My major may be journalism here at SJSU, but my minor is business, because I realize a little too well that if you want to make it in this tough working climate, you can’t rely on your “hirable” skills. News flash: no one is hiring. You have to be innovative and entrepreneurial. I know next to nothing about the business side of the journalism world, which is why I chose my minor.

So in the accounting class required for my minor, I’ve been asked to write a paper on anything my pretty little heart desired, as long as it had something to do with accounting. Naturally, I pick the future of the journalism industry, and in particular newspapers.

I just “finished” the paper and turned it in, but it is in no way finished. I have more stuff to find out and more resources than I know what to do with (with the help of my new BFF, the journalism department’s dedicated librarian). So I want to start a series of blog posts, adding to the cacophany of already-established journalism bloggers who write about the future of journalism.

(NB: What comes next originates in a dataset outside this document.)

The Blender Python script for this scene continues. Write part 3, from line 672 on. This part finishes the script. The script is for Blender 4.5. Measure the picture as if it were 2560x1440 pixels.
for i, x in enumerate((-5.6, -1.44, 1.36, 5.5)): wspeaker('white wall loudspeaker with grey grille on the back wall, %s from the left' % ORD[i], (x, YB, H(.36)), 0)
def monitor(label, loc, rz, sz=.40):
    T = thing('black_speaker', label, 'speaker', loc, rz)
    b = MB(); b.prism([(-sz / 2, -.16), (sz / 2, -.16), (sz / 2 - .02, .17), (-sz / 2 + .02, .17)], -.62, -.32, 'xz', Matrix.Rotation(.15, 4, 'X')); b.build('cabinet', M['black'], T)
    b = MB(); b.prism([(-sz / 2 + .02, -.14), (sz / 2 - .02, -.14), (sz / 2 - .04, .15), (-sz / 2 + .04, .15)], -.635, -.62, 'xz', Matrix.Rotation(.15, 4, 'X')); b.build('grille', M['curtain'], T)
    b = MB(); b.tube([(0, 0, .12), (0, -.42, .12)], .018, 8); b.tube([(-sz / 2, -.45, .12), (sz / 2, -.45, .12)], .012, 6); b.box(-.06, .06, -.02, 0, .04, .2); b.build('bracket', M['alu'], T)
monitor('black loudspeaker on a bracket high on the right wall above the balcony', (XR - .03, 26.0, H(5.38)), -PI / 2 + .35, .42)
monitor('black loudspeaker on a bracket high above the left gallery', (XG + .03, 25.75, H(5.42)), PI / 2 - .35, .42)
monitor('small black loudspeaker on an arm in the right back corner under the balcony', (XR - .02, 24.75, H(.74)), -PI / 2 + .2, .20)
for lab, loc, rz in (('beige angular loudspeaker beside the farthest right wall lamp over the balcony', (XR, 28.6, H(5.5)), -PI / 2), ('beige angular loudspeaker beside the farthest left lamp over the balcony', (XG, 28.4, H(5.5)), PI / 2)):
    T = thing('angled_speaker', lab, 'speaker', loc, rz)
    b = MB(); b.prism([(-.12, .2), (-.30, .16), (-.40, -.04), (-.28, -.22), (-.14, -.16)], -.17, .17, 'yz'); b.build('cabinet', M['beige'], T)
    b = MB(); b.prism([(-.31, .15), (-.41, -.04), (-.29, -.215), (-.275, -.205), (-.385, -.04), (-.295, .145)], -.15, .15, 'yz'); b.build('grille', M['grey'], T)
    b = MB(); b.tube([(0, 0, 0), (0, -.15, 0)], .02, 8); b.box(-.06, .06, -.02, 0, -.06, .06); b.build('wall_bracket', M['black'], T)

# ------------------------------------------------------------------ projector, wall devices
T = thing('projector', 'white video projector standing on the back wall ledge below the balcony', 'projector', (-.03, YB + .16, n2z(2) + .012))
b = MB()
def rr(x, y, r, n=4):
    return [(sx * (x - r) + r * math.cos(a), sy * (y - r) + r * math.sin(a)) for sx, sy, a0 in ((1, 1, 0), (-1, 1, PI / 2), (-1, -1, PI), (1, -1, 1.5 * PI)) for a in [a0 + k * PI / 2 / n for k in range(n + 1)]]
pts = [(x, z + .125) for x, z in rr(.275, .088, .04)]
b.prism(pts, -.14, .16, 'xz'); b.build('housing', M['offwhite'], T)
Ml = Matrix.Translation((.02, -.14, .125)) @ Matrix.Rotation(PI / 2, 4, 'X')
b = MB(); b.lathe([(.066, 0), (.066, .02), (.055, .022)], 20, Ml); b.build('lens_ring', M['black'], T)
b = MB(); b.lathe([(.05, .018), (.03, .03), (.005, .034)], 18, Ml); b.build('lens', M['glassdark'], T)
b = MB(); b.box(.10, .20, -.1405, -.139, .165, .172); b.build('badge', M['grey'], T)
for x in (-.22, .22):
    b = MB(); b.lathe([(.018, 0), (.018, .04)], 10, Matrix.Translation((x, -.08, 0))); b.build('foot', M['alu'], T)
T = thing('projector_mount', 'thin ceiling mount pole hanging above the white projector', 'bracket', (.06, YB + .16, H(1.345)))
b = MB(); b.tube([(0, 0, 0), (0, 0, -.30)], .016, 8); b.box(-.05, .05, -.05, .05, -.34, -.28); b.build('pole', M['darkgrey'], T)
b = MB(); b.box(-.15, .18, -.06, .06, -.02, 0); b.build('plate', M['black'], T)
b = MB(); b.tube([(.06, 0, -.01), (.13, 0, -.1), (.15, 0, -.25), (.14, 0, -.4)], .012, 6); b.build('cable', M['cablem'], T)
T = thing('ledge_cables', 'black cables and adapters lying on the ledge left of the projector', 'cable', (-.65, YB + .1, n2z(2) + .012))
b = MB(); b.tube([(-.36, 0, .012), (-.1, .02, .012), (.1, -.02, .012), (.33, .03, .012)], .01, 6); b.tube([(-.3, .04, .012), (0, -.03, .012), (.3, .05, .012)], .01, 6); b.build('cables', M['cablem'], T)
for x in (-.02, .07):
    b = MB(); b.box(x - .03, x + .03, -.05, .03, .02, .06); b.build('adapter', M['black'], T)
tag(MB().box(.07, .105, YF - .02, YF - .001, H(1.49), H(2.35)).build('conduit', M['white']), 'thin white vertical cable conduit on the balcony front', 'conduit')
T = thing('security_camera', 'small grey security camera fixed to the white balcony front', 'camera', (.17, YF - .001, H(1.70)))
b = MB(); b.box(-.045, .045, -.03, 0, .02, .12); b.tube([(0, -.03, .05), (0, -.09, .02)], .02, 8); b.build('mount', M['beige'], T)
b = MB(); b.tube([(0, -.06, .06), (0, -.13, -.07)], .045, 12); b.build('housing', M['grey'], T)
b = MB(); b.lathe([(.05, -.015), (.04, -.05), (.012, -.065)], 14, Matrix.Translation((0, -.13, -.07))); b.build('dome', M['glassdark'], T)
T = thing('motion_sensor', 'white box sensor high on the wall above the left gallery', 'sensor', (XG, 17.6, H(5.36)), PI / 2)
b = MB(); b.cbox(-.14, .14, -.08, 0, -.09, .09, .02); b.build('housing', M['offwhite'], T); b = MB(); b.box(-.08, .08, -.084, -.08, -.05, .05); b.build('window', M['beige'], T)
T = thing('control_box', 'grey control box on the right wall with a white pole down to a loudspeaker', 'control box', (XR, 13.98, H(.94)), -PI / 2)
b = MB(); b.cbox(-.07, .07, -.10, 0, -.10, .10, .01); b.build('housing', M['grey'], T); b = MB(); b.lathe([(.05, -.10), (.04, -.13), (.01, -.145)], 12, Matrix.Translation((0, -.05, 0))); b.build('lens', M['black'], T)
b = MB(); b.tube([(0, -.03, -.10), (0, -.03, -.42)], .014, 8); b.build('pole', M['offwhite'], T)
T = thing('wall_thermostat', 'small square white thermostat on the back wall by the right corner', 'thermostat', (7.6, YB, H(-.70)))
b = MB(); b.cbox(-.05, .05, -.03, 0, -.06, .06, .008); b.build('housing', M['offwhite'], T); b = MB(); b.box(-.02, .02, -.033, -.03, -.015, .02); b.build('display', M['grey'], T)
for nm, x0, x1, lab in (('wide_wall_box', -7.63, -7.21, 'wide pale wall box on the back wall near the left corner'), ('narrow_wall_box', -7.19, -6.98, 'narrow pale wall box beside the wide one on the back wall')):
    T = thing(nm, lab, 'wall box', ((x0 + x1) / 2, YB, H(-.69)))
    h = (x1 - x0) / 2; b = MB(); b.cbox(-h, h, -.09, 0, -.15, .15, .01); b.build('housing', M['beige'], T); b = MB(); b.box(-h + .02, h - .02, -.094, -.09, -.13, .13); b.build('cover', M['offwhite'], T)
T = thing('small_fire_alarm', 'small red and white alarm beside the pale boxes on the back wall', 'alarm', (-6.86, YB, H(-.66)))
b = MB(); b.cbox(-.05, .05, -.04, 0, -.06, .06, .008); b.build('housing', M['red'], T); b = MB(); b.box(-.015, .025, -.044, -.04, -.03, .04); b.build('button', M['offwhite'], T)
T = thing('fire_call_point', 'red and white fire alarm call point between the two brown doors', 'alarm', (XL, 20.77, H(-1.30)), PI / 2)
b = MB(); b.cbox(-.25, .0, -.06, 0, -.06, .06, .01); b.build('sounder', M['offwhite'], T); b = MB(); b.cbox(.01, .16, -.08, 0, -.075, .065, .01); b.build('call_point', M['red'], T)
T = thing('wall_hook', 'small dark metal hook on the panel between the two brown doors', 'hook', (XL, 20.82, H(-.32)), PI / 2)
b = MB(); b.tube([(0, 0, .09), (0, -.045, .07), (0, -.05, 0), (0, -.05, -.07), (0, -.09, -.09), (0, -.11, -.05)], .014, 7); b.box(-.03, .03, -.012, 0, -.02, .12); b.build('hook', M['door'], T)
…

But here I want to emphasize hard numbers above lofty ideals, because frankly hard numbers scare me but that’s what we all need to look at. Journalists and math tend to go together like oil and water, but it’s the math that’s needed and sorely missing from the online resources I found. I suck at math, too, but I’m willing to push the data and discussions in a cohesive place and open it for discussion.

So I hope this works, and I hope this discovery process helps others too. Let me know if you know of any resources.